2013-07-09

Mulholland Drive

Mulholland Drive (David Lynch, 2001)

After a car wreck on the winding Mulholland Drive renders a woman amnesic, she and a perky Hollywood-hopeful search for clues and answers across Los Angeles in a twisting venture beyond dreams and reality.

In this brilliant and unsettling film from master director David Lynch we discover a cornerstone in the history of Cinema just like Stanley Kubrick’s Barry Lyndon or his 2001: A Space Odyssey and more recently, Terrence Malick’s The Tree of Life. This is the work of an auteur that has let himself express pure feelings without really getting into the details of narratives and conventional storytelling grammar. Those personal films have done so much to the media while getting some head scratchers to their viewers. In the same time, those are works of pure unpolished diamonds of directors that knows their audience is wise enough to put the pieces of the puzzles together and digest the mass of images, movements, feelings, and sounds that their work has to offer. It might not be as clear and readable as, let’s say, P.T. Anderson’s masterpiece There Will Be Blood but it is as bold and rich in meanings.


With Mulholland Drive, David Lynch demonstrates his love and passion for Los Angeles and the old Hollywood while in the same time playing with the wacky possibilities of Film Noir and character development. It is also clear that we are in a state of dream and that Los Angeles represents the city of dreams. An important fact is that Lynch actually lives on Mulholland Drive in Los Angeles. This story was one he thought a long time before shooting it and the shooting locations were very close to his home. He explores the traditional themes of the Film Noir with the change of personalities and the plot holes that are left to be filled by the audience’s comprehension. He also visits the Western genre, the thriller genre, and the love story. Without being clear about them but always in a way that suggests more than clearly elaborates on any of the levels of the plot.

There’s also a strong feeling of a Bergmanian transfert of personality of the famous masterpiece Persona and also an easy reference to Lynch’s own Lost Highway. Trying to dissect the meanings and sub meanings of Mulholland Drive could take many thousand words and it won’t be the case of this review. Moreover, it would be a repetition of many already well written movie reviews. However, I would suggest that it is a mandatory film that have and will influence the movies and the tv series of our culture.

At first, the whole idea was a pilot for a tv show by Lynch for ABC but it was rejected because the cut was raw, too slow, and let an open end for a series of many episodes. In a way, Lynch was happy that the pilot was rejected. He then received a 7 million of dollars financing from StudioCanal to complete the pilot into a feature film that we all know.
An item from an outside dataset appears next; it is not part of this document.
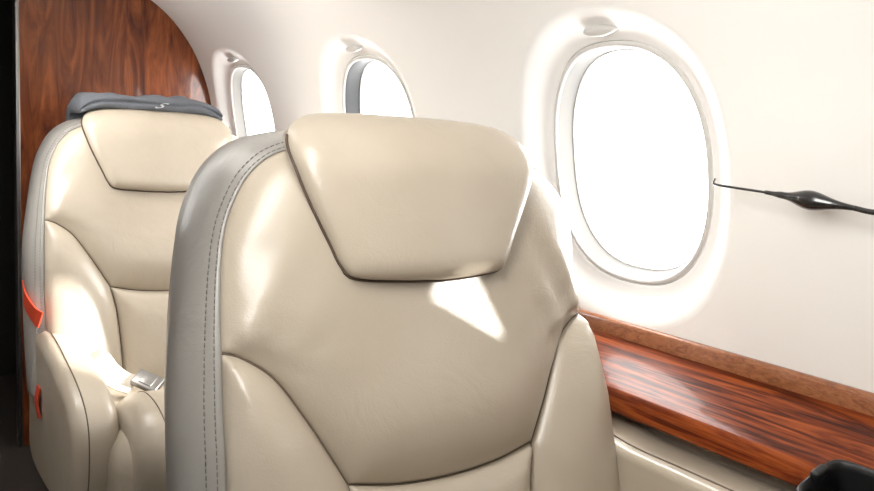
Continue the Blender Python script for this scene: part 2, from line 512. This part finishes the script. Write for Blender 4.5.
P1 = join_poly(up_r, mir(up_r), (seam_r*np.array([-1, 1])), seam_b[::-1], seam_r[::-1])
low_seam = cr_open([(.135, .668), (.125, .62), (.120, .55), (.118, .44)], .006)
bot = cr_open([(.118, .44), (.270, .44)], .006)
PBR = join_poly(dn_r, seam_r, low_seam, bot)
PBL = PBR*np.array([-1, 1])
PL = join_poly(seam_b, low_seam*np.array([-1, 1]), cr_open([(-.118, .44), (.118, .44)], .006), low_seam[::-1])

def wr(x, z):
    v = 0
    for sx in (-1, 1):
        a_ = 1.6 if sx > 0 else .6
        dx = (sx*x-.205); dz = z-.87
        v += a_*.0030*math.exp(-(dx/.045)**2-(dz/.06)**2)*math.sin(140*(sx*x*.75+z*.45))
        dx = (sx*x-.22); dz = z-.80
        v += a_*.0026*math.exp(-(dx/.05)**2-(dz/.05)**2)*math.sin(160*(sx*x*.4-z*.8))
    v += .0024*mnoise.noise(Vector((x*9, z*5, 0)))
    return v
def bulge(x, h):
    k = min(max((abs(x)-.14)/.10, 0), 1)
    return math.copysign(k*max(h, 0)*(.55 if x > 0 else .25), x)
def map_back(x, z, h): return (wx(x, z)+bulge(x, h), Bs(x, z)-h-(wr(x, z) if h > .01 else wr(x, z)*h*100), z)
def map_bol(x, z, h):
    return (wx(x, z)+bulge(x, h), Bs(x, z)-h, z)
hr_half = [(0, 1.072), (.08, 1.071), (.135, 1.066), (.164, 1.052), (.175, 1.029), (.167, .995), (.154, .960), (.139, .925), (.129, .902), (.114, .889), (.06, .884), (0, .882)]
hr_r = cr_open(hr_half, .006)
def taper(p):
    k = min(max((1.01-p[1])/.115, 0), 1)
    return np.stack([p[0]*(1-.21*k**1.2), p[1]])
hr_rr = np.array([taper(p) for p in hr_r])
HR = join_poly(hr_rr, hr_r[::-1]*np.array([-1, 1]))
HB0 = .029
def map_head(x, z, h):
    k = max(0, z-1.0)
    q = min(h, 0)
    return (x*(1+q*1.7*min(1, k/.02)), Bs(x, z)-HB0-h+k*k*7.0, z+q*.22*min(1, k/.03))

def build_seat(loc):
    s = empty('cabin_seat', loc)
    tang = np.gradient(outline, axis=0); tang /= np.linalg.norm(tang, axis=1)[:, None]
    nout = np.stack([tang[:, 1], -tang[:, 0]], 1)
    def ef(i):
        x, z = outline[i]
        k = min(max((z-.72)/.26, 0), 1); k = k*k*(3-2*k)
        f = 1-.55*k
        if x > 0: f *= .35+.65*min(max((.10-x)/.10, 0), 1)
        return f
    def shell_pt(i, d, e):
        f = ef(i); ee = e*f if e > 0 else e
        x = outline[i, 0]+nout[i, 0]*ee; z = outline[i, 1]+nout[i, 1]*ee
        return (wx(outline[i, 0], outline[i, 1])-outline[i, 0]+x, Bs(*outline[i])+d, z)
    prof_e = [(0.020, -.012), (0.001, -.001), (-0.002, .001), (-.003, .004), (.001, .010), (.010, .018), (.025, .026), (.05, .032), (.085, .032), (.112, .026), (.13, .015), (.142, -.002), (.149, -.026), (.152, -.06)]
    rings = [[shell_pt(i, d, e) for i in range(len(outline))] for d, e in prof_e]
    loft('seat_shell', rings, M_leather_shaded, s, closed=True, cap=(True, True), flip=False)
    pillow('back_cushion', P1, .080, .030, map_back, .02, M_leather, s, p=1.7)
    pillow('bolster', PBR, .065, .042, map_bol, .02, M_leather, s, p=1.85)
    pillow('bolster', PBL, .065, .042, map_bol, .02, M_leather, s, p=1.85)
    pillow('lumbar_cushion', PL, .06, .030, map_back, .02, M_leather, s)
    pillow('headrest', HR, .030, .024, map_head, lambda x, z: .110 if z > 1.03 else (.03+max(0, z-.93)*.75), M_leather, s, p=2.4)
    pp = [p for p in HR]
    top = int(np.argmin([abs(p[0])+abs(p[1]-1.072)*10 for p in pp])); pp = pp[top:]+pp[:top]
    pp = [p for p in pp if p[1] < 1.042]
    tube('headrest_piping', [Vector(map_head(p[0]*1.006, p[1]-(.001 if p[1] < .9 else 0), .002)) for p in pp], .0017, M_pipe, s)
    sm = join_poly(seam_r, seam_b, seam_r[::-1]*np.array([-1, 1]))
    tube('seam_welt', [Vector((wx(*p), Bs(*p)-.003, p[1])) for p in sm], .0016, M_seam, s, seg=6)
    for xs in (1, -1):
        tube('seam_welt', [Vector((xs*p[0], Bs(p[0], p[1])-.003, p[1])) for p in low_seam], .0014, M_seam, s, seg=6)
    for d, e in ((-.0005, .0088), (.0085, .0172)):
        dashes('stitching', [(lambda q: (q[0]-.0003, q[1], q[2]))(shell_pt(i, d, e)) for i in range(len(outline))], .0045, .0025, .00055, M_stitch, s)
    # seat pan
    fr = cr_open([(-.225, -.02), (-.232, -.2), (-.232, -.42), (-.205, -.49), (-.15, -.52), (0, -.53), (.15, -.52), (.205, -.49), (.232, -.42), (.232, -.2), (.225, -.02)], .012)
    poly = join_poly(fr, cr_open([(.225, -.02), (-.225, -.02)], .012))
    def map_pan(x, y, h):
        return (x, y, .40+h+.12*(-y-.25)*.5-max(0, -y-.44)**2*2.5)
    pillow('seat_cushion', poly, .06, .070, map_pan, .12, M_leather, s, g=.012, p=2.2)
    # thigh bolsters at the sides of the cushion
    prof_c = cr_closed([(-.26, .45), (-.31, .500), (-.38, .528), (-.46, .527), (-.52, .503), (-.545, .455), (-.53, .38), (-.47, .30), (-.28, .34)])
    for xs in (-1, 1):
        x0, x1 = sorted((xs*.206, xs*.045))
        extrude_profile('cushion_bolster', prof_c, 'x', x0, x1, M_leather, s, .048, 8)
        k0 = [p for p in prof_c if p[1] > .40 and p[0] < -.27]
        k0 = sorted(k0, key=lambda p: (math.atan2(p[1]-.42, p[0]+.40)) % (2*math.pi))
        tube('cushion_piping', [Vector((xs*.156, p[0], p[1]+.0004)) for p in k0], .0013, M_seam, s, seg=6)
    # armrests: inboard slopes down to the front, outboard sits higher by the sidewall
    prof_a = [(.04, .572), (-.10, .580), (-.26, .555), (-.36, .528), (-.41, .492), (-.422, .44), (-.41, .36), (-.36, .28), (.02, .26), (.06, .40)]
    pa = cr_closed(prof_a)
    extrude_profile('armrest', pa, 'x', -.292, -.205, M_leather, s, .028, 5)
    prof_b = [(.10, .640), (-.10, .648), (-.34, .646), (-.395, .634), (-.425, .59), (-.43, .50), (-.41, .38), (-.38, .30), (.05, .28), (.10, .40)]
    pb = cr_closed(prof_b)
    extrude_profile('armrest', pb, 'x', .262, .356, M_leather, s, .022, 5)
    for pr, xw, lim in ((pa, -.265, .30), (pb, .285, .32)):
        k0 = [p for p in pr if p[1] > lim and p[0] < .02]
        k0 = sorted(k0, key=lambda p: (math.atan2(p[1]-.42, p[0]+.15)) % (2*math.pi))
        tube('armrest_piping', [Vector((xw, p[0], p[1]+.0006)) for p in k0], .0013, M_seam, s, seg=6)
    box('seat_base', (-.20, -.46, 0.0), (.20, -.02, .10), M_panel, s, .02)
    box('seat_pedestal', (-.20, -.42, .09), (.22, .05, .32), M_leather_shaded, s, .03)
    return s

front = build_seat((.559, .75, 0))
front['label'] = "cream leather cabin seat beside the window, sun patch on its backrest"
front['category'] = 'seat'; front['group'] = 'cream leather cabin seats'
RX, RY = .593, 1.90
rear = front.copy(); scn.collection.objects.link(rear); rear.location = (RX, RY, 0)
for c in list(front.children):
    k = c.copy(); k.parent = rear; scn.collection.objects.link(k)
    if c.name.startswith('armrest') and min(v.co.x for v in c.data.vertices) > .2:
        k.location.x -= .104
rear['label'] = "cream leather cabin seat near the wooden bulkhead, grey blanket on top"

def strap(name, pts, width, thick, wdir, mat, parent):
    pts = [Vector(p) for p in cr_open(pts, .008)]
    wd = Vector(wdir).normalized(); rings = []
    for i, p in enumerate(pts):
        t = (pts[min(i+1, len(pts)-1)]-pts[max(i-1, 0)]).normalized()
        w = (wd-t*wd.dot(t)).normalized(); nn = t.cross(w)
        rings.append([p+w*width/2+nn*thick/2, p-w*width/2+nn*thick/2, p-w*width/2-nn*thick/2, p+w*width/2-nn*thick/2])
    return loft(name, rings, mat, parent, cap=(True, True), flip=True, sharp=40)
b = strap('seat_belt', [(-.222, -.12, .49), (-.210, -.16, .535), (-.195, -.19, .545), (-.180, -.22, .525), (-.165, -.245, .513), (-.145, -.265, .508)], .048, .003, (.5, .8, .6), M_belt, rear)
b['label'] = 'cream webbing seat belt'
b = strap('seat_belt', [(.215, -.05, .46), (.18, -.12, .510), (.10, -.16, .520), (0.04, -.20, .500), (-.02, -.215, .492)], .045, .003, (0, .8, .5), M_belt, rear)
b['label'] = 'cream webbing seat belt'
b = box('belt_buckle', (-.024, -.020, -.006), (.034, .020, .007), M_metal, rear, .003)
b.location = (-.124, -.275, .516); b.rotation_euler = (0.5, .3, -.8); b['label'] = 'metal seat belt buckle'
b2 = box('buckle_release', (-.008, -.013, .007), (.020, .013, .0090), M_metal, rear, .002)
b2.parent = b
b = strap('side_strap', [(-.298, .045, .664), (-.303, .02, .654), (-.303, -.02, .638), (-.297, -.08, .624), (-.290, -.10, .619)], .034, .003, (0, .35, 1), M_orange, rear)
b['label'] = 'orange webbing strap'
b = strap('side_strap', [(-.294, -.10, .475), (-.299, -.10, .445), (-.296, -.11, .41)], .032, .003, (0, 1, 0), M_orange, rear)
b['label'] = 'orange webbing strap'

# blanket
bl = empty('folded_blanket', (RX-.006, RY+.115, 1.067))
bl['label'] = "folded dark grey fleece blanket on top of the cream seat"; bl['category'] = 'blanket'
rings = []
for x in np.linspace(-.168, .164, 60):
    e = min(1, (.164-abs(x+.002)+.006)/.03); e = max(e, 0); e = math.sqrt(max(0, 1-(1-e)**2))
    e = .25+.75*e
    drop = -.020*max(0, (abs(x)-.10)/.075)**2
    top = .036+.004*math.sin(x*31)+.003*math.sin(x*77+1)
    sec = [(-.030, .002), (-.043, .006), (-.045, .013), (-.037, .0175), (-.044, .022), (-.042, .029), (-.032, .034), (-.01, top*.97), (.03, top), (.08, top*.95), (.115, .02), (.125, -.03), (.128, -.09), (.118, -.10), (.110, -.09), (.106, -.03), (.085, -.001), (.03, .002)]
    sec = cr_closed(sec, .003)
    m = 120; s_ = np.linspace(0, len(sec), m, endpoint=False)
    rg = []
    for q in s_:
        i0 = int(q) % len(sec); i1 = (i0+1) % len(sec); f = q-int(q)
        yy = sec[i0][0]*(1-f)+sec[i1][0]*f; zz = sec[i0][1]*(1-f)+sec[i1][1]*f
        if zz > .002: zz = .002+(zz-.002)*e
        v = Vector((x*18, yy*26, zz*34))
        if zz > .004:
            yy += .006*mnoise.noise(v); zz += .005*mnoise.noise(v+Vector((9, 2, 4)))
        rg.append((x, yy, zz+drop))
    rings.append(rg)
loft('blanket_cloth', rings, M_blanket, bl, cap=(True, True))
cu = bpy.data.curves.new('m', 'FONT'); cu.body = 'S'; cu.size = .022; cu.extrude = .0010; cu.align_x = 'CENTER'; cu.shear = .8
to = bpy.data.objects.new('tmp', cu); scn.collection.objects.link(to)
bpy.context.view_layer.update()
me = bpy.data.meshes.new_from_object(to.evaluated_get(bpy.context.evaluated_depsgraph_get()))
bpy.data.objects.remove(to)
me.materials.clear(); me.materials.append(M_mark)
mk = bpy.data.objects.new('printed_mark', me); scn.collection.objects.link(mk); mk.parent = bl
mk.location = (.0, -.0500, .009); mk.rotation_euler = (math.radians(86), 0, math.radians(0)); mk.scale = (1.9, .85, 1)

# ---------------------------------------------------------------- lights
w = bpy.data.worlds.new('World'); scn.world = w; w.use_nodes = True
bg = w.node_tree.nodes['Background']; bg.inputs['Color'].default_value = (1, .985, .965, 1); bg.inputs['Strength'].default_value = 12.0
sd = bpy.data.lights.new('sun', 'SUN'); sd.energy = 10; sd.angle = .03; sd.color = (1, .97, .92)
so = bpy.data.objects.new('sun', sd); scn.collection.objects.link(so)
so.rotation_euler = Vector((-.82, 1, -.57)).to_track_quat('-Z', 'Y').to_euler()
def area(loc, d, sx, sy, e, col=(1, .975, .935)):  # added fill lights that brighten wall and seats, not cabin fittings
    ld = bpy.data.lights.new('ceiling_lamp', 'AREA'); ld.shape = 'RECTANGLE'; ld.size = sx; ld.size_y = sy; ld.energy = e; ld.color = col
    lo = bpy.data.objects.new('ceiling_lamp', ld); lo.location = loc; scn.collection.objects.link(lo)
    lo.rotation_euler = Vector(d).to_track_quat('-Z', 'Y').to_euler()
area((0.10, .1, C+.49), (0, 0, -1), .3, .8, 1.5)
area((0.10, 1.3, C+.49), (0, 0, -1), .3, .8, 1.8)
area((0.30, .5, C+.46), (1, 0, -.45), .12, 1.0, 7)
area((0.30, 1.8, C+.46), (1, 0, -.45), .12, 1.2, 6.5)

# ---------------------------------------------------------------- camera
th, ph, rho = math.radians(36.2), math.radians(7.76), math.radians(3.5)
R = Vector((math.cos(th), -math.sin(th), 0))
F = Vector((math.sin(th)*math.cos(ph), math.cos(th)*math.cos(ph), -math.sin(ph)))
U = R.cross(F)
r2 = R*math.cos(rho)+U*math.sin(rho); u2 = -R*math.sin(rho)+U*math.cos(rho)
cam = bpy.data.cameras.new('camera'); cam.lens = 36*800/874; cam.sensor_width = 36; cam.clip_start = .02
co = bpy.data.objects.new('camera', cam); scn.collection.objects.link(co)
m = Matrix((r2, u2, -F)).transposed().to_4x4(); m.translation = Vector((0, 0, C))
co.matrix_world = m
scn.camera = co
It is, by far, one of the most dense and also personal projects from Lynch. Followed by the excellent Inland Empire, Mulholland Drive still holds the pole position as Lynch’s masterpiece into many experts and cinephiles. The author of these lines would put Blue Velvet as the greatest Lynch because of its more conventional structure and genuine story. As a final note I would add that if you haven’t seen Mulholland Drive and even if you don’t like it and even hate it, it is at least some of the few essential movies of all time.